D’une couleur à l’autre
Ce rapport au jeu matérialise une idée constante dans le cinéma d’Arnaud Desplechin : malgré un monde qui change à toute vitesse, chaotique, l’humanité des individus perdure (comme dans la sentinelle, premier long métrage de l’auteur). Ce qui laisse l’espoir d’une évolution dans le bon sens. Plastiquement parlant, hormis la multiplicité des types de cadres déjà mentionnés, servis par un montage disposant de quelques pointes de modernisme rythmant bien le film (on pense maintenant à la lecture de lettre qui évoque Un comte de Noël) l’auteur joue intelligemment avec sa lumière et ses couleurs.
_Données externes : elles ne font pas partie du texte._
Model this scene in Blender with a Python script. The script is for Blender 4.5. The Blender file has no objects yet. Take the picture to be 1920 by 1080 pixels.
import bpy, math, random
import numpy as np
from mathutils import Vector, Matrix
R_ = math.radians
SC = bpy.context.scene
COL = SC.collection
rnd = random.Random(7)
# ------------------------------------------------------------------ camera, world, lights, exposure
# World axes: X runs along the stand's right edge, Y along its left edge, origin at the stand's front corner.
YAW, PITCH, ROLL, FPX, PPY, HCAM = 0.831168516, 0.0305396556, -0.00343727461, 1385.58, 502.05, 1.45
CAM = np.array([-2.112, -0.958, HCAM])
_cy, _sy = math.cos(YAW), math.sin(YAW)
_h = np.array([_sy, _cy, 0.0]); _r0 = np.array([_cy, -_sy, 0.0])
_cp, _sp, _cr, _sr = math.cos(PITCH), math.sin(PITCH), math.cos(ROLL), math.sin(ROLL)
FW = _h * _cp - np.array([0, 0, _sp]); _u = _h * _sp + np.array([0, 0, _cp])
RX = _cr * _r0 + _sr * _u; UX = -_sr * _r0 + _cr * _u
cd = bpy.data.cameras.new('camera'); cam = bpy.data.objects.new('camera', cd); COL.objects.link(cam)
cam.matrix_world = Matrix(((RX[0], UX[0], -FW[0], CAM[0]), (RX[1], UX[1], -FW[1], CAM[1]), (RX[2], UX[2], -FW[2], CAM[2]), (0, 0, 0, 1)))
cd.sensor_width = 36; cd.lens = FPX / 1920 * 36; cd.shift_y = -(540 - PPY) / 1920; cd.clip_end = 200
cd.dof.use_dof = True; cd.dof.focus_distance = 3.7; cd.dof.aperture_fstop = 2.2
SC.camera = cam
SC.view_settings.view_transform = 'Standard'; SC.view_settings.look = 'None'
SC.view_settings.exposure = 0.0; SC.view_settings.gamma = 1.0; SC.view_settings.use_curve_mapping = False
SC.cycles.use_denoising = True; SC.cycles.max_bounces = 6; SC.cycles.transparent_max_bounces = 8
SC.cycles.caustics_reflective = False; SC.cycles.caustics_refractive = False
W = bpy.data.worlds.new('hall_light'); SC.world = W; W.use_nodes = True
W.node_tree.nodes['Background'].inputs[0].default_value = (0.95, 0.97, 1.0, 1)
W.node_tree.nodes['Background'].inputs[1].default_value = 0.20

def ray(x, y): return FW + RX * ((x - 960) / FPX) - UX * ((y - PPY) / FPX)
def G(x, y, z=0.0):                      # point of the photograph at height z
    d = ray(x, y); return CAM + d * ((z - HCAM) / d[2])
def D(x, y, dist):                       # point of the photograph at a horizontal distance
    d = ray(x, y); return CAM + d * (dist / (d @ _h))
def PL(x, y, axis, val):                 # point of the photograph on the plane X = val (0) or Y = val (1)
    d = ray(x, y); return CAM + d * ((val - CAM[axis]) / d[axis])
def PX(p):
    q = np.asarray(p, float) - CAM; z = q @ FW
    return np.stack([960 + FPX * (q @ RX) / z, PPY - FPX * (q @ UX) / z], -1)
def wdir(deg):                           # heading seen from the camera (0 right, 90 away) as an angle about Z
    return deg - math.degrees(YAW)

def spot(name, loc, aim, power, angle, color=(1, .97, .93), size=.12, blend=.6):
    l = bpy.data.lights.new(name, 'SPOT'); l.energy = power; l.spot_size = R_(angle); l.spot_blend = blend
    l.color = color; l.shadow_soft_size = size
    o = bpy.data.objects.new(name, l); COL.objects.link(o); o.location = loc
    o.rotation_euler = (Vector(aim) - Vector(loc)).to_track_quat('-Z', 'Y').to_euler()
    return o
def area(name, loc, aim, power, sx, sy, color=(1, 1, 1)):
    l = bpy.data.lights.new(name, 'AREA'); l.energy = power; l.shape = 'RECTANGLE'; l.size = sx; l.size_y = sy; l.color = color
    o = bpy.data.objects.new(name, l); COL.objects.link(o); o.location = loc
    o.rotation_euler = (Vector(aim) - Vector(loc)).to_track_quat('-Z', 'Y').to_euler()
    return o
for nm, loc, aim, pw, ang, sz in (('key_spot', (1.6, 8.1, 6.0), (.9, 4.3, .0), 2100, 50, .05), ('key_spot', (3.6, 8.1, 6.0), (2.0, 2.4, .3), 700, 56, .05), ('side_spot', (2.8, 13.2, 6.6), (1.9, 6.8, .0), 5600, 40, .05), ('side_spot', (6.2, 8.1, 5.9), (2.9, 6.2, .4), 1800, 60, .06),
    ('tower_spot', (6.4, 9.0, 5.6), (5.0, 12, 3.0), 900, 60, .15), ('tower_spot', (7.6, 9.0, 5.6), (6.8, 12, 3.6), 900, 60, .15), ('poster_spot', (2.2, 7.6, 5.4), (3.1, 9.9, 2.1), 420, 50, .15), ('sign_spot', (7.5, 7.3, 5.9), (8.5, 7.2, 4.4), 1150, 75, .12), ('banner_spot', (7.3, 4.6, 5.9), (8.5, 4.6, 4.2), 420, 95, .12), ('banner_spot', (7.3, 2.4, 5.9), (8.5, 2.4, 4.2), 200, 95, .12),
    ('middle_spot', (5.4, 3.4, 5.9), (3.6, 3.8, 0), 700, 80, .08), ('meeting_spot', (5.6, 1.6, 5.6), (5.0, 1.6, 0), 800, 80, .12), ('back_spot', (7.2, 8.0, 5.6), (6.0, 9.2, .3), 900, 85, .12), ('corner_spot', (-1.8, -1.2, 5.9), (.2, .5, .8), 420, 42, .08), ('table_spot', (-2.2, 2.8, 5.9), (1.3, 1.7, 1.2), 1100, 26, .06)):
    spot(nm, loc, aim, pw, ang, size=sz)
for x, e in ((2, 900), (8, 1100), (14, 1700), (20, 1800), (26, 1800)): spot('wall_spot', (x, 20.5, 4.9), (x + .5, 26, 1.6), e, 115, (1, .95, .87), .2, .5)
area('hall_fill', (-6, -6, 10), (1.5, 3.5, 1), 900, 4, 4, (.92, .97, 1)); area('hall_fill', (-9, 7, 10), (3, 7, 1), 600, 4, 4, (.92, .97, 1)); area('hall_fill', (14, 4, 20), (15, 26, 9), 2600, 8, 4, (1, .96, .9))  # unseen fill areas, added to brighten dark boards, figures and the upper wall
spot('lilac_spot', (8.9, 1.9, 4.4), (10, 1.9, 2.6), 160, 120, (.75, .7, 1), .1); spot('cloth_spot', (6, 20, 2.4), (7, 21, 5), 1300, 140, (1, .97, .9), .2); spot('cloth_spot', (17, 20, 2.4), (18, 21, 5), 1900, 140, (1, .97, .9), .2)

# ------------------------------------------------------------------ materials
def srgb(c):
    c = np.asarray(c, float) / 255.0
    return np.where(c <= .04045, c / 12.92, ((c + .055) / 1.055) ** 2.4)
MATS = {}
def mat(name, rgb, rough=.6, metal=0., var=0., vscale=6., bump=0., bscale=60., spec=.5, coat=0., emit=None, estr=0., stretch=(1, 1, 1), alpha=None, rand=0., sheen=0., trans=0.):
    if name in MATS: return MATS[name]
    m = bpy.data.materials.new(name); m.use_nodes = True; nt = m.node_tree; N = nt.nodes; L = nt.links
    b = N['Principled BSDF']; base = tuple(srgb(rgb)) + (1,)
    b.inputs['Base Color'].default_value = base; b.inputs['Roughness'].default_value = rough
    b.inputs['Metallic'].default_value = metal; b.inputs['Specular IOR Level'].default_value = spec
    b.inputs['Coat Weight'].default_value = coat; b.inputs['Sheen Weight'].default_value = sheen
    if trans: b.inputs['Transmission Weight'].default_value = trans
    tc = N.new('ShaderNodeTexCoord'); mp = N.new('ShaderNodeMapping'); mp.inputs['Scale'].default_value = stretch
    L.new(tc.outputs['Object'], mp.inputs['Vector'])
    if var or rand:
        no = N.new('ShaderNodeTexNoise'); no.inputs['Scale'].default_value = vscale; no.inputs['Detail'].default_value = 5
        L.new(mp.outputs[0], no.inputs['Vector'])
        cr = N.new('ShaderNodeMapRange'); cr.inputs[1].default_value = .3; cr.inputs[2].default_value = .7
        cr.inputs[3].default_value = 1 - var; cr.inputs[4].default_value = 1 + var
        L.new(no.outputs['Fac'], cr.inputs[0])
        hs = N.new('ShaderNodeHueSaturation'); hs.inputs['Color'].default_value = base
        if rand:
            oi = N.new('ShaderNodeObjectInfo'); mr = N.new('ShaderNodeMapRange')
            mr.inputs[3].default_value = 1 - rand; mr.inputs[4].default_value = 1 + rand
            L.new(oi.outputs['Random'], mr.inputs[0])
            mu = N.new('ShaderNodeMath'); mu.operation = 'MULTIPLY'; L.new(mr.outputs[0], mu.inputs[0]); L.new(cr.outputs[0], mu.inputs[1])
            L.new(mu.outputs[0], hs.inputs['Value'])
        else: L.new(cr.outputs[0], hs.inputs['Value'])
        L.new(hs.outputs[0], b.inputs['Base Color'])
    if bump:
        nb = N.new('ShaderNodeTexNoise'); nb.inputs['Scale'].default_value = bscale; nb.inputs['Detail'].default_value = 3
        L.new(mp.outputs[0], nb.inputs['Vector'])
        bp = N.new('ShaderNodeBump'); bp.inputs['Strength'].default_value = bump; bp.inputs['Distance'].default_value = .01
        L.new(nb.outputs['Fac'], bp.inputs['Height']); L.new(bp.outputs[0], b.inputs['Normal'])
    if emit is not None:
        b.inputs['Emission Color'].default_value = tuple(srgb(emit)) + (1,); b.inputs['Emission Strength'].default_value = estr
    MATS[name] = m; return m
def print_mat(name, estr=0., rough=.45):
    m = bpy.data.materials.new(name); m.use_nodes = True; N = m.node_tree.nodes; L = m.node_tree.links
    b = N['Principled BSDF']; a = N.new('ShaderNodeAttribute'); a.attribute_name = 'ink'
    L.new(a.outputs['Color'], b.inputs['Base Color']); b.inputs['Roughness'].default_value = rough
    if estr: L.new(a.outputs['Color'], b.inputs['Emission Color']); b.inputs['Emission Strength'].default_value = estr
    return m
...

Il recourt ainsi à une série d’éclairages et de tons semblant provenir, comme naturellement, dès divers décors du film, mais qui donnent en réalité des coloris uniformes de bleus, de jaunes, d’ocre ou de blanc. Des couleurs qui recouvrent les scènes, tels des monochromes, qui évoquent dès lors les meilleurs mélodrames flamboyants.

Derrière le masque
Outre l’esthétisation du quotidien (et du film de façon générale) ce procédé a l’avantage de faire échos, pour partie, à l’artificialité des relations du monde petit-bourgeois dépeint et étudier dans l’œuvre. Ce faisant, il contribue à l’oppression du public en première partie du film, et en accentue la légèreté, la jovialité, en seconde. Cela permet aussi de guider le spectateur, l’air de ne pas y toucher, vers la bonne compréhension de l’histoire et des personnages. Par ailleurs, l’autre thème auquel fait écho symboliquement cet éclairage très travaillé et raffiné, qui correspond à l’autre sujet principal de l’œuvre, est celui du rapport des artistes avec leur art. Ou plutôt des choix et des sacrifices nécessaires par tout artiste, aussi virtuose qu’il soit, pour parvenir au sommet de son art et s’y maintenir. Soit un point de vue universel dépassant le seul cadre du monde musical qui permet au réalisateur (qui évoque alors ici son Esther Kahn) d’ajouter une dimension autoréflexive à son œuvre.

Relève générationnelle
Parmi les plus beaux films de son auteur, en tout cas l’un de ses plus enjoués, Deux pianos peut-être vu comme une forme de sommes des précédents opus d’Arnaud Desplechin tant il brasse avec facilité les divers thèmes récurrents au cœur de son œuvre. Il parvient à donner des rôles conséquents à des acteurs d’ancienne (Charlotte Rampling au sommet, Hippolyte Girardot magnifique) ou de nouvelles (Nadia Tereszkiewicz et François Civil) générations, apparaissant ainsi comme le promoteur d’un passage de flambeaux d’une lignée de comédiens à l’autre. Il ravira ainsi autant les aficionados de l’auteur, que ceux passionnés de films tournant autour de l’univers musical ou artistique quel qu’il soit, des thrillers ou des mélodrames ; il ravira tout simplement tout spectateur aimant les très bons films de grands cinéastes.